** STATED EXERCISE **
Write the data out again exactly, dropping any images it holds.

** DATASET CONTENT **
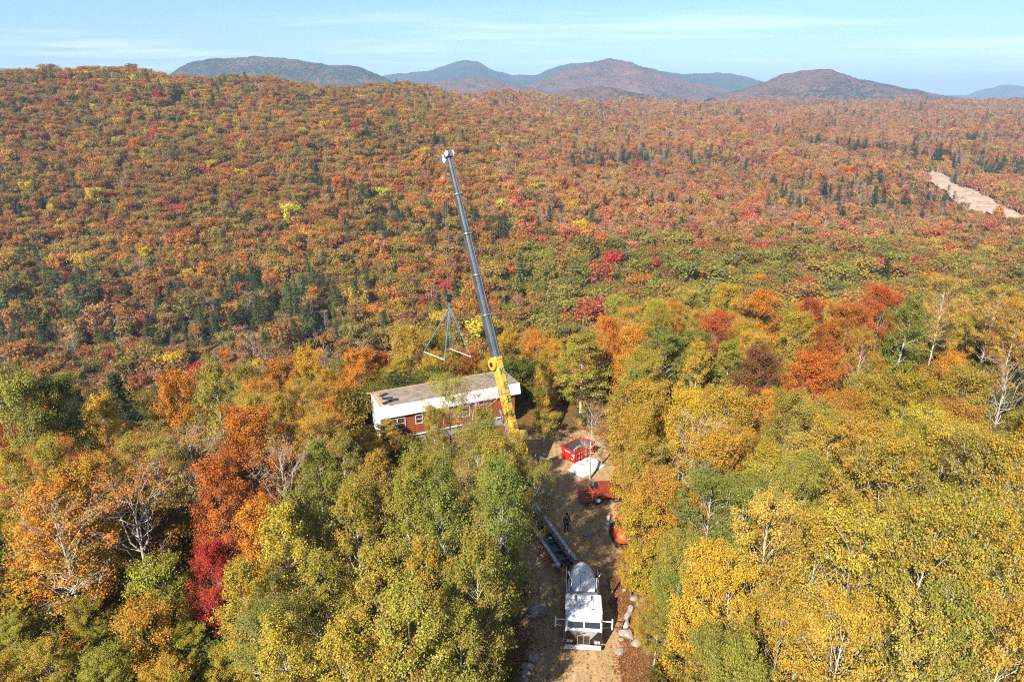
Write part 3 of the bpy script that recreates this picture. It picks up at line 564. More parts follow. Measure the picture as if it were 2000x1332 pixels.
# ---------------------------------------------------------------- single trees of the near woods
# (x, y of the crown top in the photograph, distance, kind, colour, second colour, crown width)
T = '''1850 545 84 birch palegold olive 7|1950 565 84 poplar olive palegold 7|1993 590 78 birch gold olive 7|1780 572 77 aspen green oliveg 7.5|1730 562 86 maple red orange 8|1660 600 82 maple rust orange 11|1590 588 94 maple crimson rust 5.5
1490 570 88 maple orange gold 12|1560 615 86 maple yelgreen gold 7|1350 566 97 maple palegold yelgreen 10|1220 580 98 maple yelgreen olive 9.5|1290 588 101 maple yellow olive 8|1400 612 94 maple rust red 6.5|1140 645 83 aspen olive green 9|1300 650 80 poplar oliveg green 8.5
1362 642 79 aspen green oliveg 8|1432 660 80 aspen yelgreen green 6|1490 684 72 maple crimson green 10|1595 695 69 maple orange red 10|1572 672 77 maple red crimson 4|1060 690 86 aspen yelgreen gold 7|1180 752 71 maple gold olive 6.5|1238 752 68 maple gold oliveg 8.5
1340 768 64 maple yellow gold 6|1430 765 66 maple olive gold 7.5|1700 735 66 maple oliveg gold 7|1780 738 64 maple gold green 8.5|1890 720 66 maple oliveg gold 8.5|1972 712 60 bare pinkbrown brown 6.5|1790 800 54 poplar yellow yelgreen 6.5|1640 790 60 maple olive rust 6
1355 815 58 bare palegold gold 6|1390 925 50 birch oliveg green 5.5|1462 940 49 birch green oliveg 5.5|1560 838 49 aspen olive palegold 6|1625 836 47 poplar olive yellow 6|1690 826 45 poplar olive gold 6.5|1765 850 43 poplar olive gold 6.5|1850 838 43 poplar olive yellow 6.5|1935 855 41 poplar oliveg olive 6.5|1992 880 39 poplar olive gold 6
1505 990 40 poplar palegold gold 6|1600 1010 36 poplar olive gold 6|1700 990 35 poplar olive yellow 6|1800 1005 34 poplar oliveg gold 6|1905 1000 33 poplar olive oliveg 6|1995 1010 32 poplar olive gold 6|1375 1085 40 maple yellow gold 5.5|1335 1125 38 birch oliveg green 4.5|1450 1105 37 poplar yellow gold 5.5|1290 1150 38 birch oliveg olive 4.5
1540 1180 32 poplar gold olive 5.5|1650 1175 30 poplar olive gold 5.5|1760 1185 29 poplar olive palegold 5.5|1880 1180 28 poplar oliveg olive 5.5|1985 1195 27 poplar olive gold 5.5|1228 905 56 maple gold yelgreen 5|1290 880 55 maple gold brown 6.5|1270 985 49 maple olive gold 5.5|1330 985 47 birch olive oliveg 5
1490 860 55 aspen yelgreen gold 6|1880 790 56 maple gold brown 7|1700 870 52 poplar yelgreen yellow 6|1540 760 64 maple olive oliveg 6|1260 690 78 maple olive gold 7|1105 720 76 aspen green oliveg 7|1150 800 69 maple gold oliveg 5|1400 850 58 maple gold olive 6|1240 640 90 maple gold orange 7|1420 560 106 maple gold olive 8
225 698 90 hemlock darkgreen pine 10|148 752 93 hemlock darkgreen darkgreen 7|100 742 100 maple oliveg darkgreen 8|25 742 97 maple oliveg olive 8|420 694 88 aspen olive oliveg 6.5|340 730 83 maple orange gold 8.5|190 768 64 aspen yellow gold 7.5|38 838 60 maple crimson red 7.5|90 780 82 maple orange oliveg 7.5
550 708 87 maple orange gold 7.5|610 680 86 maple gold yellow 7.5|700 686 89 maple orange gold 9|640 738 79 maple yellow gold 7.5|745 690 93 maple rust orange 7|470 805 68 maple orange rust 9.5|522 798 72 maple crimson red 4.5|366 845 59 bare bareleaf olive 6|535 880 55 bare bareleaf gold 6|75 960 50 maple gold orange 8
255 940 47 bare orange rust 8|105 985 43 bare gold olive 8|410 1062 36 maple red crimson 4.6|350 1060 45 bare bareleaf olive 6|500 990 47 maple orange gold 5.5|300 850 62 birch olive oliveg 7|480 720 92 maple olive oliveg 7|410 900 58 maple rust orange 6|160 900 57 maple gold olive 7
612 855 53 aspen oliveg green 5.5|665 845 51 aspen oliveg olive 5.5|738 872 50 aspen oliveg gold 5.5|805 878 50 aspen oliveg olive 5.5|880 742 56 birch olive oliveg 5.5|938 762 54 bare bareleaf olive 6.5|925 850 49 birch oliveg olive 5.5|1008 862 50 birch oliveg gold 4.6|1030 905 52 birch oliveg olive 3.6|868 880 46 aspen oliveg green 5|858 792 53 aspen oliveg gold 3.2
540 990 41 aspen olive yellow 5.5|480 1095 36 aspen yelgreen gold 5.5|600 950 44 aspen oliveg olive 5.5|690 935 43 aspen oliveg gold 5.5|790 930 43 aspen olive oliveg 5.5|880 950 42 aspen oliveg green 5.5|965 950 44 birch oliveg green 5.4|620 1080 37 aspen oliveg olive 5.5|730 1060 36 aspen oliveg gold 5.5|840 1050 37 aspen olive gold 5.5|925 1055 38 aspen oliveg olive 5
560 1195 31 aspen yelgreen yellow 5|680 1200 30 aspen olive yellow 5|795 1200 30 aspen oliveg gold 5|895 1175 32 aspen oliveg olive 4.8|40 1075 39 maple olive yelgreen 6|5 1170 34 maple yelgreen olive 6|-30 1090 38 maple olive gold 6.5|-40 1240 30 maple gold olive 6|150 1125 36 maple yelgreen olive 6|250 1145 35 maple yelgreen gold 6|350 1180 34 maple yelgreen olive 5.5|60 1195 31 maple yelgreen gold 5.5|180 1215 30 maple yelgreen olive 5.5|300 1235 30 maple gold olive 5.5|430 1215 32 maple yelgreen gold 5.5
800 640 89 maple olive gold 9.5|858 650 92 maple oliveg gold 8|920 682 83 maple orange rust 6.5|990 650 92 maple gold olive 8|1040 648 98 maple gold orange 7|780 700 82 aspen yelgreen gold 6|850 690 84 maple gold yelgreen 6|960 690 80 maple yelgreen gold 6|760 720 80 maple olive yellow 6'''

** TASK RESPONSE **
Write part 3 of the bpy script that recreates this picture. It picks up at line 564. More parts follow. Measure the picture as if it were 2000x1332 pixels.
# ---------------------------------------------------------------- single trees of the near woods
# (x, y of the crown top in the photograph, distance, kind, colour, second colour, crown width)
T = '''1850 545 84 birch palegold olive 7|1950 565 84 poplar olive palegold 7|1993 590 78 birch gold olive 7|1780 572 77 aspen green oliveg 7.5|1730 562 86 maple red orange 8|1660 600 82 maple rust orange 11|1590 588 94 maple crimson rust 5.5
1490 570 88 maple orange gold 12|1560 615 86 maple yelgreen gold 7|1350 566 97 maple palegold yelgreen 10|1220 580 98 maple yelgreen olive 9.5|1290 588 101 maple yellow olive 8|1400 612 94 maple rust red 6.5|1140 645 83 aspen olive green 9|1300 650 80 poplar oliveg green 8.5
1362 642 79 aspen green oliveg 8|1432 660 80 aspen yelgreen green 6|1490 684 72 maple crimson green 10|1595 695 69 maple orange red 10|1572 672 77 maple red crimson 4|1060 690 86 aspen yelgreen gold 7|1180 752 71 maple gold olive 6.5|1238 752 68 maple gold oliveg 8.5
1340 768 64 maple yellow gold 6|1430 765 66 maple olive gold 7.5|1700 735 66 maple oliveg gold 7|1780 738 64 maple gold green 8.5|1890 720 66 maple oliveg gold 8.5|1972 712 60 bare pinkbrown brown 6.5|1790 800 54 poplar yellow yelgreen 6.5|1640 790 60 maple olive rust 6
1355 815 58 bare palegold gold 6|1390 925 50 birch oliveg green 5.5|1462 940 49 birch green oliveg 5.5|1560 838 49 aspen olive palegold 6|1625 836 47 poplar olive yellow 6|1690 826 45 poplar olive gold 6.5|1765 850 43 poplar olive gold 6.5|1850 838 43 poplar olive yellow 6.5|1935 855 41 poplar oliveg olive 6.5|1992 880 39 poplar olive gold 6
1505 990 40 poplar palegold gold 6|1600 1010 36 poplar olive gold 6|1700 990 35 poplar olive yellow 6|1800 1005 34 poplar oliveg gold 6|1905 1000 33 poplar olive oliveg 6|1995 1010 32 poplar olive gold 6|1375 1085 40 maple yellow gold 5.5|1335 1125 38 birch oliveg green 4.5|1450 1105 37 poplar yellow gold 5.5|1290 1150 38 birch oliveg olive 4.5
1540 1180 32 poplar gold olive 5.5|1650 1175 30 poplar olive gold 5.5|1760 1185 29 poplar olive palegold 5.5|1880 1180 28 poplar oliveg olive 5.5|1985 1195 27 poplar olive gold 5.5|1228 905 56 maple gold yelgreen 5|1290 880 55 maple gold brown 6.5|1270 985 49 maple olive gold 5.5|1330 985 47 birch olive oliveg 5
1490 860 55 aspen yelgreen gold 6|1880 790 56 maple gold brown 7|1700 870 52 poplar yelgreen yellow 6|1540 760 64 maple olive oliveg 6|1260 690 78 maple olive gold 7|1105 720 76 aspen green oliveg 7|1150 800 69 maple gold oliveg 5|1400 850 58 maple gold olive 6|1240 640 90 maple gold orange 7|1420 560 106 maple gold olive 8
225 698 90 hemlock darkgreen pine 10|148 752 93 hemlock darkgreen darkgreen 7|100 742 100 maple oliveg darkgreen 8|25 742 97 maple oliveg olive 8|420 694 88 aspen olive oliveg 6.5|340 730 83 maple orange gold 8.5|190 768 64 aspen yellow gold 7.5|38 838 60 maple crimson red 7.5|90 780 82 maple orange oliveg 7.5
550 708 87 maple orange gold 7.5|610 680 86 maple gold yellow 7.5|700 686 89 maple orange gold 9|640 738 79 maple yellow gold 7.5|745 690 93 maple rust orange 7|470 805 68 maple orange rust 9.5|522 798 72 maple crimson red 4.5|366 845 59 bare bareleaf olive 6|535 880 55 bare bareleaf gold 6|75 960 50 maple gold orange 8
255 940 47 bare orange rust 8|105 985 43 bare gold olive 8|410 1062 36 maple red crimson 4.6|350 1060 45 bare bareleaf olive 6|500 990 47 maple orange gold 5.5|300 850 62 birch olive oliveg 7|480 720 92 maple olive oliveg 7|410 900 58 maple rust orange 6|160 900 57 maple gold olive 7
612 855 53 aspen oliveg green 5.5|665 845 51 aspen oliveg olive 5.5|738 872 50 aspen oliveg gold 5.5|805 878 50 aspen oliveg olive 5.5|880 742 56 birch olive oliveg 5.5|938 762 54 bare bareleaf olive 6.5|925 850 49 birch oliveg olive 5.5|1008 862 50 birch oliveg gold 4.6|1030 905 52 birch oliveg olive 3.6|868 880 46 aspen oliveg green 5|858 792 53 aspen oliveg gold 3.2
540 990 41 aspen olive yellow 5.5|480 1095 36 aspen yelgreen gold 5.5|600 950 44 aspen oliveg olive 5.5|690 935 43 aspen oliveg gold 5.5|790 930 43 aspen olive oliveg 5.5|880 950 42 aspen oliveg green 5.5|965 950 44 birch oliveg green 5.4|620 1080 37 aspen oliveg olive 5.5|730 1060 36 aspen oliveg gold 5.5|840 1050 37 aspen olive gold 5.5|925 1055 38 aspen oliveg olive 5
560 1195 31 aspen yelgreen yellow 5|680 1200 30 aspen olive yellow 5|795 1200 30 aspen oliveg gold 5|895 1175 32 aspen oliveg olive 4.8|40 1075 39 maple olive yelgreen 6|5 1170 34 maple yelgreen olive 6|-30 1090 38 maple olive gold 6.5|-40 1240 30 maple gold olive 6|150 1125 36 maple yelgreen olive 6|250 1145 35 maple yelgreen gold 6|350 1180 34 maple yelgreen olive 5.5|60 1195 31 maple yelgreen gold 5.5|180 1215 30 maple yelgreen olive 5.5|300 1235 30 maple gold olive 5.5|430 1215 32 maple yelgreen gold 5.5
800 640 89 maple olive gold 9.5|858 650 92 maple oliveg gold 8|920 682 83 maple orange rust 6.5|990 650 92 maple gold olive 8|1040 648 98 maple gold orange 7|780 700 82 aspen yelgreen gold 6|850 690 84 maple gold yelgreen 6|960 690 80 maple yelgreen gold 6|760 720 80 maple olive yellow 6'''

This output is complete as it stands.